講師が、「水や食糧の保存法は?」「ゴミ処理や電源はどうするのかな?」と問題を投げかけます。子どもたちに資源の「循環」に気づいてもらうことが狙いです。意外だったのは、子どもたちが「水は腐る」ということを知らなかったことです。巨大冷蔵庫を用意する、ゴミはそのまま宇宙に捨てる、巨大焼却炉を作る、電池を大量に持っていく、などのアイデアが飛び交いました。

「でも宇宙船の中でも、今までと同じ生活のしかたで良いのかな?」議論を進めていく中で、オゾン層破壊の原因は、もしかしたら私たち人間が作り出している?と、気づき始めた子どもたち。

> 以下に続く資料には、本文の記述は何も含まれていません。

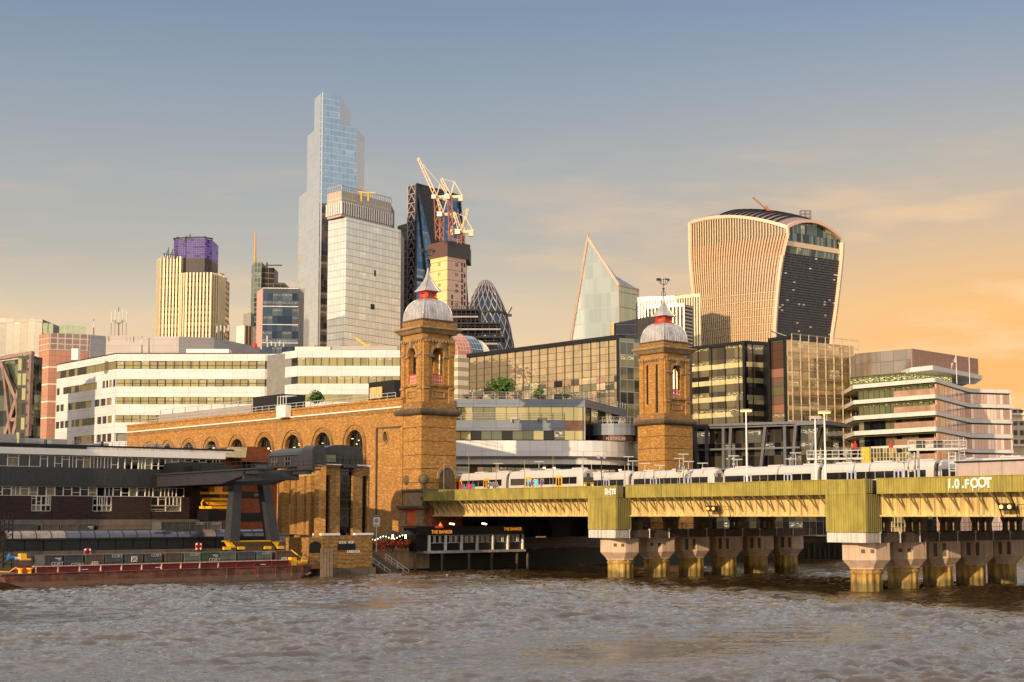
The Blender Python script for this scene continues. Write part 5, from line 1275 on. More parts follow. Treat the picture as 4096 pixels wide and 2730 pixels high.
    for X, Y, lb in ((1570, 2122, 'left black parasol over the pub terrace'), (1630, 2122, 'right black parasol over the pub terrace, nearer the pub')):
        c = V(X, Y, 246); pr = thing('parasol', lb, 'parasol', (c.x, c.y, 3)); m = MB(); m.lathe((c.x, c.y), [(2.1, c.z-.9), (1.9, c.z-.72), (.9, c.z-.25), (.05, c.z)], 8, .3); m.build('canopy', M['black'], pr); m = MB(); m.cyl((c.x, c.y, 3), (c.x, c.y, c.z-.3), .05, n=6); m.build('pole', M['dark'], pr)
    for i, X in enumerate((1571, 1622)):
        c = V(X, 2146, 240.5); hl_ = thing('patio_heater', ['left', 'right'][i]+' glowing patio heater below the parasols on the terrace', 'heater', (c.x, c.y, 3)); m = MB(); m.cyl((c.x, c.y, 3), (c.x, c.y, c.z-.3), .06, n=6); m.build('stand', M['dark'], hl_); m = MB(); m.cyl((c.x, c.y, c.z-.35), (c.x, c.y, c.z+.25), .13, n=8); m.build('burner', M['lampglow'], hl_)
    lf = thing('festoon_lights', 'string of small warm bulbs hung over the pub terrace', 'string lights', V(1540, 2150, 241)); RL = random.Random(2)
    pts = [V(1478+i*11, 2155+6*math.sin(i*.9)-i*.6, 241+i*.2) for i in range(14)]; m = MB(); m.tube(pts, .02, 3); m.build('cable', M['dark'], lf)
    for p in pts: m = MB(); m.lathe((p.x, p.y), [(.02, p.z+.08), (.11, p.z), (.02, p.z-.12)], 6); m.build('bulb', M['lampglow'], lf)
    # hanging pub sign
    hs = thing('hanging_pub_sign', 'white hanging pub sign on a pole by the flower boxes', 'sign', V(1506, 2180, 236)); c = V(1506, 2060, 236); gg = Fac(xy(c)-Vector((1, .2)), xy(c)+Vector((1, .2)))
    ZS = lambda Y: V(1506, Y, 236).z
    m = MB(); m.pan(gg, .55, 1.5, ZS(2107), ZS(2069), -.05, .05); m.build('sign_board', M['white'], hs)
    m = MB(); m.pan(gg, .6, 1.45, ZS(2066), ZS(2058), -.05, .05); m.build('top_board', M['mar'], hs)
    m = MB(); p = gg.at(1.02, 0, 0); m.cyl((p.x, p.y, 3), (p.x, p.y, ZS(2108)), .07, n=6); m.build('pole', M['white'], hs)
    uu = Vector((gg.u.x, gg.u.y, 0)); text_mesh('BANKER', .2, 'sign_lettering', M['black'], gg.at(.6, ZS(2104), .06), uu, (0,0,1), hs, .005, .005); text_mesh("FULLER'S", .19, 'sign_lettering', M['white'], gg.at(.63, ZS(2064.5), .06), uu, (0,0,1), hs, .005, .003)
    m = MB(); m.cyl(gg.at(1.02, ZS(2084), .055), gg.at(1.02, ZS(2084), .08), .27, n=14); e = m.build('round_badge', M['blue'], hs); m = MB(); m.cyl(gg.at(1.02, ZS(2084), .081), gg.at(1.02, ZS(2084), .095), .15, n=14); m.build('badge_centre', M['yel'], hs)
    # stairs down to the foreshore with rails
    fs = Fac(xy(V(1475, 2230, 232)), xy(V(1475, 2230, 232))+QN*6); st = thing('foreshore_stairs', 'stone stairs with white handrails going down to the river left of the terrace', 'stairs', fs.at(2, 0, 0))
    for i in range(14): m = MB(); m.pan(fs, .3+i*.13, 3.4+i*.13, -.5, 2.8-i*.2, 1.9*i/6-3.0, 1.9*(i+1)/6-3.0); m.build('step', M['concd'], st)
    for s_ in (1.5, 5.0):
        m = MB(); p0 = fs.at(s_-.6, 2.7, -1.5); p1 = fs.at(s_+1.2, .4, 1.6); m.bar(p0, p1, .06); m.bar(p0-Vector((0,0,.5)), p1-Vector((0,0,.5)), .05)
        for t_ in (0, .25, .5, .75, 1): q = p0.lerp(p1, t_); m.bar(q, q-Vector((0,0,1.3)), .06)
        m.build('handrail', M['white'], st)
    lbp = V(1532, 2195, 236.5); m = MB(); rr = .33
    m.loft([[lbp+Vector(((rr+.09*math.cos(b_))*math.cos(a_), .09*math.sin(b_), (rr+.09*math.cos(b_))*math.sin(a_))) for b_ in [6.2832*j/6 for j in range(6)]] for a_ in [6.2832*k/16 for k in range(17)]], False, False)
    tag(m.build('lifebuoy', M['redpaint']), 'red lifebuoy at the top of the foreshore stairs by the flower boxes', 'lifebuoy')
    c = PZ(1307, 2352 if False else 2300, .4); tp = thing('mooring_pile', 'massive weathered timber mooring pile at the right end of the barge', 'pile', (c.x, c.y, -1)); m = MB()
    for q in range(4): m.box(c.x-.85+q*.43, c.x-.45+q*.43, c.y-.4, c.y+.4, -1, 3.9-(q % 2)*.12)
    m.build('timbers', M['wood'], tp)
    s = f.px(1975, 2150)[0]
    # brick vaults under the station, seen dark beneath the deck
    w = Fac(Q(6, -5.5), Q(120, -5.5)); m = MB(w.at(0,0,0)); m.plate(w, [(0, 1.5), (105, 1.5), (105, 10.3), (0, 10.3)], [arch_pts(6+i*12, 14+i*12, 2.8, 5.2) for i in range(8)], -3, 0); va = thing('brick_vaults', 'dark brick arches under the railway behind the bridge', 'vaults', w.at(40, 3, 0)); m.build('arcade_wall', M['brown'], va)
    m = MB(); m.pan(w, 0, 105, 1.5, 10.2, -6, -5); m.build('back_wall', M['black'], va)
    s, z = w.px(2161, 2165); m = MB(); m.pan(w, s-1.1, s+1.2, z-.7, z+.8, .02, .08); lw = m.build('lit_window', M['dimlit'], va); m = MB()
    for q in (-.6, 0, .6): m.pan(w, s+q-.04, s+q+.04, z-.7, z+.8, .08, .12)
    m.build('window_bars', M['black'], lw)
M['redglow'] = emis('red_sign', (230, 50, 40), .8); M['dimlit'] = emis('dim_window', (190, 150, 96), .55)
pub()
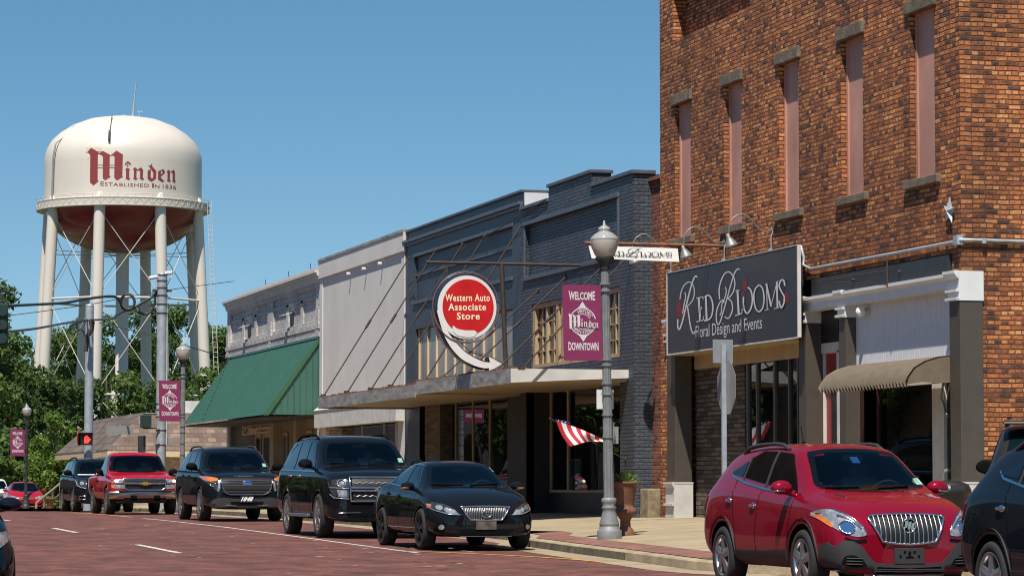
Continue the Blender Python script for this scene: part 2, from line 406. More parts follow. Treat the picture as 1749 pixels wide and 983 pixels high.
M['lamp_black'] = plain('black_painted_cast_iron', (0.03, 0.032, 0.035), 0.5, 0.1, var=0.1)
M['globe'] = plain('frosted_lamp_glass', (0.40, 0.37, 0.32), 0.18, var=0.05, coat=0.6)
M['globe_top'] = plain('ribbed_clear_lamp_glass', (0.30, 0.30, 0.29), 0.15, var=0.05, coat=0.8)
M['banner'] = plain('plum_vinyl', (0.185, 0.018, 0.075), 0.5, var=0.08, scale=3)
M['vinyl_white'] = plain('white_vinyl', (0.55, 0.52, 0.52), 0.5, var=0.03)
M['cloth_white'] = plain('white_cloth_sign', (0.80, 0.79, 0.77), 0.7, var=0.04)
M['grey_letter'] = plain('pale_grey_letters', (0.55, 0.53, 0.55), 0.5, var=0.03)
M['ink'] = plain('black_ink', (0.03, 0.028, 0.03), 0.6, var=0.0)
M['petal'] = plain('dark_red_petal', (0.16, 0.015, 0.018), 0.5, var=0.1)
M['sign_red'] = plain('enamel_red', (0.50, 0.012, 0.014), 0.3, var=0.14, scale=3, coat=0.3)
M['sign_white'] = plain('enamel_white', (0.64, 0.64, 0.63), 0.35, var=0.05, coat=0.2)
M['green'] = plain('green_sheet_metal', (0.044, 0.122, 0.092), 0.35, 0.0, var=0.06, scale=2)
M['green_dark'] = plain('dark_green_trim', (0.035, 0.11, 0.055), 0.4, var=0.06)
M['awning'] = plain('taupe_canvas', (0.135, 0.102, 0.072), 0.85, var=0.14, scale=5, bump=0.2)
M['tower_white'] = plain('aged_white_tank_paint', (0.545, 0.49, 0.435), 0.5, var=0.05, scale=0.25, stretch=(1, 1, 0.3))
M['tower_red'] = plain('maroon_tank_paint', (0.175, 0.014, 0.016), 0.25, var=0.15, scale=0.5)
M['maroon'] = plain('maroon_lettering', (0.215, 0.030, 0.030), 0.5, var=0.05)
M['terracotta'] = plain('terracotta', (0.155, 0.064, 0.036), 0.85, var=0.3, scale=7, bump=0.3)
M['bark'] = plain('grey_brown_bark', (0.11, 0.08, 0.055), 0.9, var=0.3, scale=8, bump=0.5)
M['leaf_dark'] = leafy('dark_oak_leaves', [(0.024, 0.042, 0.011), (0.054, 0.090, 0.021), (0.098, 0.150, 0.034)])
M['leaf_mid'] = leafy('mid_green_leaves', [(0.034, 0.060, 0.013), (0.078, 0.128, 0.026), (0.135, 0.20, 0.042)])
M['leaf_bright'] = leafy('bright_green_leaves', [(0.030, 0.062, 0.012), (0.085, 0.15, 0.020), (0.17, 0.26, 0.035)])
M['red_flower'] = plain('red_flower', (0.45, 0.03, 0.06), 0.6, var=0.1)
M['flag_red'] = plain('flag_red_cloth', (0.50, 0.020, 0.045), 0.7, var=0.05)
M['flag_white'] = plain('flag_white_cloth', (0.78, 0.76, 0.76), 0.7, var=0.03)
M['flag_blue'] = plain('flag_navy_cloth', (0.015, 0.022, 0.09), 0.7, var=0.05)
M['glass'] = pane('shop_window_glass', (0.50, 0.53, 0.50), 1.55)
M['glass_old'] = plain('milky_corrugated_panel', (0.21, 0.20, 0.18), 0.25, var=0.25, scale=2, stretch=(1, 1, 0.3))
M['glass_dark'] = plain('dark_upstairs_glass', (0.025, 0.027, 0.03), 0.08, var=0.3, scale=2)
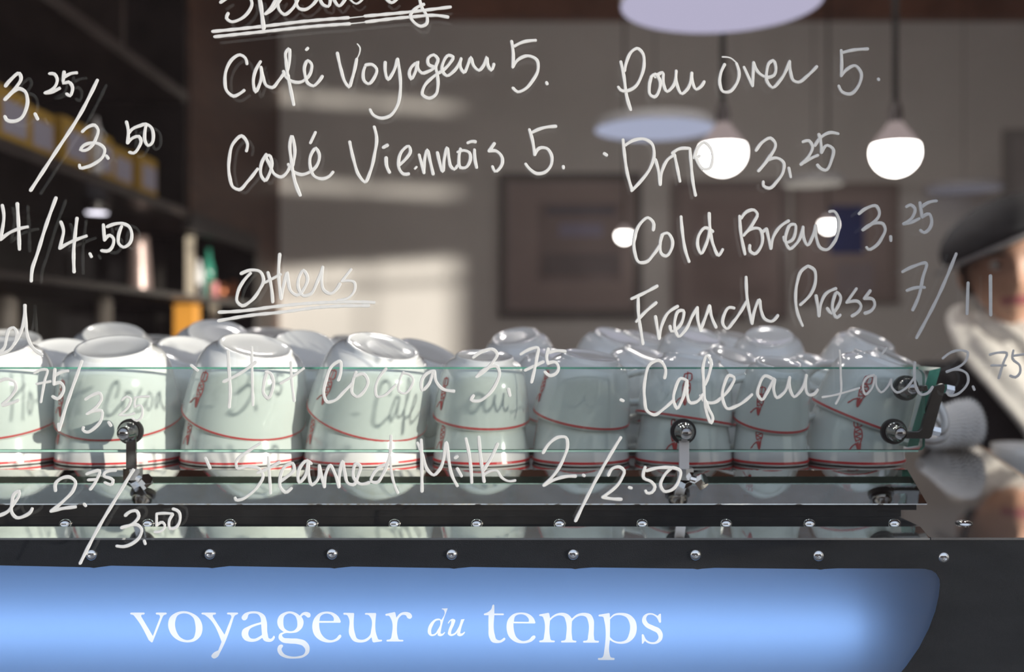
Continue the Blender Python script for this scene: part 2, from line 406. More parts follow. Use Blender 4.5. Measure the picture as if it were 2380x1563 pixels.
line('Café Viennois 5.', Z(480, 250, [
 ((370,405),(380,340),(325,265),(250,330),(210,480),(215,650),(250,745),(300,765),(380,690),(475,570)),
 ((555,435),(505,540),(510,640),(540,680),(590,600),(605,500),(580,445),(562,450),(590,540),(630,620),(690,648),(750,600),(772,550)),
 ((800,540),(820,400),(790,265),(775,330),(785,480),(805,620)), (9, (805,620),(830,720),(870,818)),
 ((760,530),(800,590),(880,625),(960,600),(1030,530),(1045,430),(1015,380),(970,440),(965,560),(1000,640),(1070,665),(1140,640),(1175,600)), ((1012,230),(965,330)),
 ((1330,320),(1370,500),(1420,640),(1470,695),(1520,600),(1560,440),(1580,280),(1558,180)), (8.5, (1668,468),(1675,550),(1700,605)), ((1642,372),(1682,350))]),
 Z(900, 60, [((110,1295),(170,1240),(215,1160),(200,1120),(140,1160),(105,1250),(110,1330),(150,1380),(200,1378)), (6, (272,1312),(257,1330)),
 ((295,1200),(340,1370,1),(345,1250),(370,1155),(395,1250),(425,1380)), ((465,1180),(515,1355),(530,1230),(555,1135),(575,1250),(590,1310),(620,1335),(652,1300)),
 ((680,1145),(665,1230),(680,1320),(720,1322),(770,1250),(762,1180),(710,1160),(655,1175)), ((810,1152),(815,1250),(830,1320)), ((747,1090),(780,1077),(820,1080)),
 ((995,1095),(945,1165,1),(1010,1165),(1068,1230),(1065,1290),(1000,1355),(977,1310)),
 ((1320,965),(1345,1050),(1370,1200,1),(1410,1140),(1480,1140),(1527,1210),(1520,1300),(1460,1365),(1390,1375),(1320,1330),(1285,1285)), ((1345,992),(1430,955),(1568,935)), (7.5, (1635,1308),(1637,1325)), (8, (2017,1190),(2038,1205))]))
line('Others, underlined twice', Z(430, 560, [
 ((610,300),(540,380),(490,480),(485,570),(530,605),(600,570),(690,460),(730,360),(700,290),(620,272),(522,305)), ((770,295),(800,420),(815,570)), (6.5, (740,390),(890,312)),
 ((880,125),(870,300),(893,540,1),(920,400),(950,295),(960,380),(985,470),(1040,508),(1110,440),(1138,340),(1100,275),(1060,340),(1060,460),(1100,512),(1160,500),(1230,380),(1280,245)),
 ((1280,245),(1270,380),(1290,460),(1350,493),(1410,450),(1440,400)), (6.5, (1545,265),(1458,375,1),(1578,395),(1580,450),(1520,530),(1420,555)),
 ((315,665),(500,655),(860,610),(1200,580),(1600,570),(1760,575)), ((310,745),(600,695),(900,665),(1250,620),(1710,605))]))
line('Hot Cocoa 3.75', Z(430, 560, [
 (8, (58,1160),(118,1208)), ((400,1025),(412,1250),(420,1400),(410,1548)), ((360,1310),(500,1240),(658,1130)), (6.5, (620,990),(625,1250),(632,1530)),
 ((765,1215),(735,1320),(735,1430),(770,1465),(808,1400),(818,1290),(790,1230),(752,1218)), (6.5, (985,1130),(990,1280),(1015,1490)), (6.5, (890,1325),(1000,1260),(1105,1185)),
 ((1425,1295),(1450,1200),(1440,1120),(1380,1150),(1310,1300),(1290,1430),(1320,1500),(1380,1490),(1480,1400),(1560,1320)),
 ((1590,1220),(1555,1330),(1555,1420),(1590,1450),(1670,1390),(1700,1300),(1660,1240),(1580,1260)),
 (6.5, (1870,1190),(1800,1280),(1770,1380),(1785,1450),(1850,1440),(1920,1380),(1960,1340)), (6, (2030,1220),(1990,1320),(1990,1400),(2040,1422),(2100,1360),(2120,1280),(2080,1240),(2030,1232))]),
 Z(700, 780, [((1232,330),(1160,360),(1115,440),(1125,510),(1180,460),(1235,330),(1250,420),(1300,490),(1420,520)),
 (8, (1600,205),(1680,150),(1790,135),(1820,170),(1780,250),(1630,385,1),(1720,310),(1820,290),(1842,340),(1810,450),(1730,560),(1640,612),(1580,600),(1600,560)),
 ((1925,500),(1940,560)), ((2040,175),(2120,130),(2200,115),(2190,200),(2140,435)), ((2080,325),(2250,245))]),
 Z(700, 700, [((1495,290),(1485,345),(1492,378,1),(1540,372),(1558,405),(1540,440),(1500,452),(1475,430)), ((1500,312),(1540,302),(1598,306))], k=2.605))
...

次に、「30年後の地球」をイメージしたビデオを見ました。世界人口増加、人間活動の拡大による資源の枯渇、地球温暖化の悪化、南北の貧富の差の拡大など、現在の地球が直面している様々な問題を厳しく警告する内容です。子どもたちの中に「危機感」が少し芽生え始めたようです。子どもたちは一言もおしゃべりをせず、真剣に見入っています。

最後に、1992年にブラジルのリオで開かれた国連環境開発会議で、子ども代表だったセバン・スズキさんのスピーチが紹介されました。当時12歳だった彼女は、大人に向かって「オゾン層に開いた穴をどうやってふさぐのか、あなたは知らないでしょう。どうやって直すのかわからないものを、壊し続けるのはやめてください。」「大人はみんな子どもを愛しているっていうけど、このことを行動で示してほしい」と訴えました。自分たちとほぼ同じ年の女の子が、自分の将来、みんなの将来について真剣に考えていたことが、子どもたちの心に響いたようです。

授業の終わりに書いてもらった感想文の中には、自主的に目標を立てた子どもが多くいました。「使っていない部屋の電気はこまめに消す」「水の使いすぎに気をつける」「寒い日には厚着をし、暑い日には薄着で、夜も窓を開けて寝るようにする」「給食を残さない」「ゴミを減らしてリサイクルする」「ゴミが多く出る商品はなるべく買わない」など、自分でできることから始めてみよう!と気づいた子がたくさんいました。

また、「自然が大好きなので、水が汚されて、森がどんどん切れらていくのがとても嫌だ。人間は生物や地球がなければ何もできないので、明るい未来になるようにしたい」などの意見も。「大人と子どもが力をあわせて努力すれば、地球環境をよくできそうだ」「環境についてもっと知りたいのでこういう授業をもっとやってほしい」との意見もありました。

最近、「環境教育におけるコラボレーション」の重要性がよく訴えられています。地元に密着したNPOが、学校教育の現場に入って、自分たちの知識や経験を活かして、子供たちに直接問いかけ、揺さぶり、気づきをもたらすようすを見て、改めてコラボレーションの重要性を感じました。子供たちの気づきや驚きをどのように行動につなげていくか? これも大切な次のステップであると思います。